Consider $\vec{a} = (a_x, a_y), \vec{b} = (b_x, b_y) \in \mathbb{R}^2$. We can rewrite the first formula as \vec{p} = \left( \vec{a} \cdot \frac{\vec{b}}{\|\vec{b}\|}\right) \frac{\vec{b}}{\|\vec{b}\|} = \frac{\vec{a} \cdot \vec{b}}{\| b \|^2} \vec{b}. (Here $ \vec{a} \cdot \vec{b} := a_x b_x + a_y b_y $ is the dot product of vectors in $\mathbb{R}^2$, and $\| \vec{a} \| := \sqrt{a_x^2 + a_y^2}$ denotes the vector norm or length, in case you didn't know).
This is a standard formula, and $\vec{p}$ is called the orthogonal projection $\vec{a}$ onto the line spanned by the vector $\vec{b}$ (the reason for the name is that $\vec{a} - \vec{p}$ is perpendicular to $\vec{b}$, i.e. $(\vec{a} - \vec{p})\cdot \vec{b} = 0$).
I am not sure what the second formula is supposed to be; it looks like you have forgotten a parenthesis, so I guess it is supposed to be \frac{a_x (o_x + tx) + a_y(o_y + ty)}{\| a \|^2} (I have replaced $p_x$ and $p_y$ with $o_x$ and $o_y$ in order to avoid notational conflicts).
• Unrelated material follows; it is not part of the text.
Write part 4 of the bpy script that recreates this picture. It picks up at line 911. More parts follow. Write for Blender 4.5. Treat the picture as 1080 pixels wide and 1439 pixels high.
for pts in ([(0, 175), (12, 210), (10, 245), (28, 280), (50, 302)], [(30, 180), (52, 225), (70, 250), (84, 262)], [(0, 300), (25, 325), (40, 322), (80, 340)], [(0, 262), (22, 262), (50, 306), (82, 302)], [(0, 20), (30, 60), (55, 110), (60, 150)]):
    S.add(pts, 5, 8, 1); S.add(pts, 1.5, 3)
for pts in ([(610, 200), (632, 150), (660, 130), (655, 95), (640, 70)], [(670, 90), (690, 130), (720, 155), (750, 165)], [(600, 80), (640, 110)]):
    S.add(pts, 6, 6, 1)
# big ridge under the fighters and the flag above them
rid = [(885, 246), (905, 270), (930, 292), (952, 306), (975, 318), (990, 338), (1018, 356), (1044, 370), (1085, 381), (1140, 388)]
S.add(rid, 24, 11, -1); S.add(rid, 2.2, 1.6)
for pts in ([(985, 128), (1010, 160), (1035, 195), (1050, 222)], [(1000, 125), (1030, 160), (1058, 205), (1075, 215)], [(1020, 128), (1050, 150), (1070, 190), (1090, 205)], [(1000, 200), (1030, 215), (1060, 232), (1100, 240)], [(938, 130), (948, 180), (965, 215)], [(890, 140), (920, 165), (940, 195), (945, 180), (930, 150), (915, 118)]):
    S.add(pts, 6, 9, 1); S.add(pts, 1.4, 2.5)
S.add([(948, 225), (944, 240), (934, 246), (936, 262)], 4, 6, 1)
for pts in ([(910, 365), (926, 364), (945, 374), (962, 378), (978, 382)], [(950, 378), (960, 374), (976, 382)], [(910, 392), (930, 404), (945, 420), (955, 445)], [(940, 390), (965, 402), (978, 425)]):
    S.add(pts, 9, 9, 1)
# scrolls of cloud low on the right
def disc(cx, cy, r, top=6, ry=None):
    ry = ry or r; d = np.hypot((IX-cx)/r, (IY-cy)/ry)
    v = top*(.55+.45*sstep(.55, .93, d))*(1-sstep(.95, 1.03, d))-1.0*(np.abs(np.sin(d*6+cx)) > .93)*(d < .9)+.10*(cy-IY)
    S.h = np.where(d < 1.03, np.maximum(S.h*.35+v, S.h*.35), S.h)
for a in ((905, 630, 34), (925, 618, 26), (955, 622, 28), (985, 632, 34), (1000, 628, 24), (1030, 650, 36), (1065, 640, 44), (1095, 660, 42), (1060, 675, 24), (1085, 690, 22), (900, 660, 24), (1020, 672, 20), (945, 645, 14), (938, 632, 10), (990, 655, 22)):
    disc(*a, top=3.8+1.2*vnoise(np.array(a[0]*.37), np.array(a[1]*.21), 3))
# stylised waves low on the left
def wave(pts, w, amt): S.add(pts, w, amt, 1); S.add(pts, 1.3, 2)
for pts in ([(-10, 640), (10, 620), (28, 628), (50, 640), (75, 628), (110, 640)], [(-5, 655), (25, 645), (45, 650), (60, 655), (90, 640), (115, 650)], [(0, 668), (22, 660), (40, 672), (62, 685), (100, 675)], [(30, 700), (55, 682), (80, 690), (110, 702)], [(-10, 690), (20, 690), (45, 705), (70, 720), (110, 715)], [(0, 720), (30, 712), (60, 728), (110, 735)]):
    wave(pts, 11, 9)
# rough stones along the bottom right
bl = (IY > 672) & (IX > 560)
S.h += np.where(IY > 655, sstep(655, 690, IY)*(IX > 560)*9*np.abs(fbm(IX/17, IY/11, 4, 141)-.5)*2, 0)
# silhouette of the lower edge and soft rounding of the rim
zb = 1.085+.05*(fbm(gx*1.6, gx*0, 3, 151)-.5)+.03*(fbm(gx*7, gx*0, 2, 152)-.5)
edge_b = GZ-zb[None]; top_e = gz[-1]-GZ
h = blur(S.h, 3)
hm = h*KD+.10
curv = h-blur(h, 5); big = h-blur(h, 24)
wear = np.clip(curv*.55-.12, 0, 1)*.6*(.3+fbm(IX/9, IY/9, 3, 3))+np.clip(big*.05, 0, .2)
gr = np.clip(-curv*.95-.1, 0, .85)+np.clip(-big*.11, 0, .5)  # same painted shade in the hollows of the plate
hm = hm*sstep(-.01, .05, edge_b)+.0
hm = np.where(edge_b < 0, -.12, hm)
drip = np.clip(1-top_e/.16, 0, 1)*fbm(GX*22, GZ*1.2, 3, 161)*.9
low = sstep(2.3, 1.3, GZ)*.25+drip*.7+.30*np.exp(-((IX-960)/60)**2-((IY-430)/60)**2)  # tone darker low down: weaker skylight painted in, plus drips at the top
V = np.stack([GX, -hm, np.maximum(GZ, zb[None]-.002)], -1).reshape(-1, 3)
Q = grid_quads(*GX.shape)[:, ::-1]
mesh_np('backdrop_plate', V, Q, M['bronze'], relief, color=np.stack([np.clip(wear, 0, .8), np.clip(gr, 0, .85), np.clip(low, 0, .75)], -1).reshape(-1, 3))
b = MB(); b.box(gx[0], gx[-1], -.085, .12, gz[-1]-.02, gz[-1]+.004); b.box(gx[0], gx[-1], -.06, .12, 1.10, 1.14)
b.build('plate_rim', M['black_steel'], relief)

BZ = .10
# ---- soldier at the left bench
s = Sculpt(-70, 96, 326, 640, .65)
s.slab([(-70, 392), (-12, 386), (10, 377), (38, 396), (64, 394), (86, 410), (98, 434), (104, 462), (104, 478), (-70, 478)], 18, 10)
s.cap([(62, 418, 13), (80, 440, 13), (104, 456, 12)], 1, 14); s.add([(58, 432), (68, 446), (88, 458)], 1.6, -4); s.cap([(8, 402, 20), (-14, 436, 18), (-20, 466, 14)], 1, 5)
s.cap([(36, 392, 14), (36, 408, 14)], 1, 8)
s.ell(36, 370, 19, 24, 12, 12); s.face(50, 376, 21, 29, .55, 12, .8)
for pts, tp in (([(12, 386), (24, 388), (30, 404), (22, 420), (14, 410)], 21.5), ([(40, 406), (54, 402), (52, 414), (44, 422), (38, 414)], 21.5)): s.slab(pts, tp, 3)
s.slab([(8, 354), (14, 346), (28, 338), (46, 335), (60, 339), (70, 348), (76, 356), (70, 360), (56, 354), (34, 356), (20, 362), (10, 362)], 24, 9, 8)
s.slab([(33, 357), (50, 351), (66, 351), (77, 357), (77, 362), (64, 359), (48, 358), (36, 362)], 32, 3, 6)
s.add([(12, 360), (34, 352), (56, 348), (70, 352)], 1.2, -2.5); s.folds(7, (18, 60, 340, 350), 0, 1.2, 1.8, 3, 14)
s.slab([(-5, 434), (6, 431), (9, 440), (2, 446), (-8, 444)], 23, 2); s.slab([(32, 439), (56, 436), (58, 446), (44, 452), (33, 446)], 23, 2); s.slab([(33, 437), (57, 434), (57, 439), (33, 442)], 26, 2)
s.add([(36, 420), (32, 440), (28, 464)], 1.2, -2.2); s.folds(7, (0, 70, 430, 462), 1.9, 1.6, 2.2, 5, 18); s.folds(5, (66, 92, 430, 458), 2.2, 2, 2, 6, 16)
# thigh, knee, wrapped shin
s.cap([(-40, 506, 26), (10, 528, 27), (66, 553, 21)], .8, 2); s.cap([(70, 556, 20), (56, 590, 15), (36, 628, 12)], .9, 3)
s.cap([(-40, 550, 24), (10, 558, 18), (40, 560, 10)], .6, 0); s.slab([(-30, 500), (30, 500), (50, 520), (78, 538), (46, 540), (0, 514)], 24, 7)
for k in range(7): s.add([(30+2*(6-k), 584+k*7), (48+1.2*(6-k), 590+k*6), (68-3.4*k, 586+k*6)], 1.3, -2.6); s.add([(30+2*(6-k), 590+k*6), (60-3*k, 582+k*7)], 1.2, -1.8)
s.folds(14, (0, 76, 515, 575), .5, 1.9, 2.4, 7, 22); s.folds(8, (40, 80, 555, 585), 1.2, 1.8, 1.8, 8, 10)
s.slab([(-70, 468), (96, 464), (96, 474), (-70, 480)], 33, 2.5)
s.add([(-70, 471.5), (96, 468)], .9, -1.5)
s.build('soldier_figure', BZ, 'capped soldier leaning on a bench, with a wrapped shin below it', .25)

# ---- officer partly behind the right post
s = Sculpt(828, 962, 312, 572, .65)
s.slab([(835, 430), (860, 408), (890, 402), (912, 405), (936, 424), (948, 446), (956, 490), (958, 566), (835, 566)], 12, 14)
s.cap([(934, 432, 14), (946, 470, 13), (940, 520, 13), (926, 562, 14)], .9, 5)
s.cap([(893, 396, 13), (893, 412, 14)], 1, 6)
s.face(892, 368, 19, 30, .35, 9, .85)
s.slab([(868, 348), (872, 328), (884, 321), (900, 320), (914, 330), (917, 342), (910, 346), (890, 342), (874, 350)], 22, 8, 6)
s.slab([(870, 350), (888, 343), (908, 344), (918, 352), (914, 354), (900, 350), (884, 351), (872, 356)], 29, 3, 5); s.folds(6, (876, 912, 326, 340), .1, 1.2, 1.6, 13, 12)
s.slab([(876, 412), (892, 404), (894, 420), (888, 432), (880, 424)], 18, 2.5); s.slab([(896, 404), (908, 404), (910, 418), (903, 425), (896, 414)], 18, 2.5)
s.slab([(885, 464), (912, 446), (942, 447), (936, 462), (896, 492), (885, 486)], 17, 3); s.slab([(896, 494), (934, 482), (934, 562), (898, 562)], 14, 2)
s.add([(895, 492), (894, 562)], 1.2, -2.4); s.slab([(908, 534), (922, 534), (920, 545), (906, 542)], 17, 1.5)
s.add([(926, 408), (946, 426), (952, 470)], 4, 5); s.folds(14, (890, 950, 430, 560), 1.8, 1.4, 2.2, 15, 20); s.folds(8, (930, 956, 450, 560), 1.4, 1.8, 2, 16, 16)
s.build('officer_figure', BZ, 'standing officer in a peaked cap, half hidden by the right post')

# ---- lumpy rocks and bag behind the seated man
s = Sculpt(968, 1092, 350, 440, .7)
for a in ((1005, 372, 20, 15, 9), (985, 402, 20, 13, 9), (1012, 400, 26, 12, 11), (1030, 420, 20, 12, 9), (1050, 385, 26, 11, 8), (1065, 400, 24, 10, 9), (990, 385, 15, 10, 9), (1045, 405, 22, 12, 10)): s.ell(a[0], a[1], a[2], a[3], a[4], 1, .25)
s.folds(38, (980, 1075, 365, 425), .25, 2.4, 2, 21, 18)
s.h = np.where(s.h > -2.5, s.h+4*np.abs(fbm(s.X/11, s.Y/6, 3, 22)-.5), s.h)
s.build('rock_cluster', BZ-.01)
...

If all quantities involved are numbers, then this is also a number, so it cannot be the complete formula for a projection. Provided you've copied it correctly, I'd say it looks like the scalar part of the formula for the orthogonal projection given above, but where the vector being projected is $(o_x + tx, o_y + ty) = (o_x, o_y) + t(x,y)$ (this would correspond to specifying the vector using a point of origin $(o_x, o_y)$, a direction vector $(x,y)$ and a distance $t$ along the direction vector). But then the formula should read $ \frac{a_x (o_x + tx) + a_y(o_y + ty)}{\| a \|^2} (a_x, a_y). $ If that is the case, it is equivalent to the previously given formula; the only difference is that the coordinates of the vector being projected is specified differently.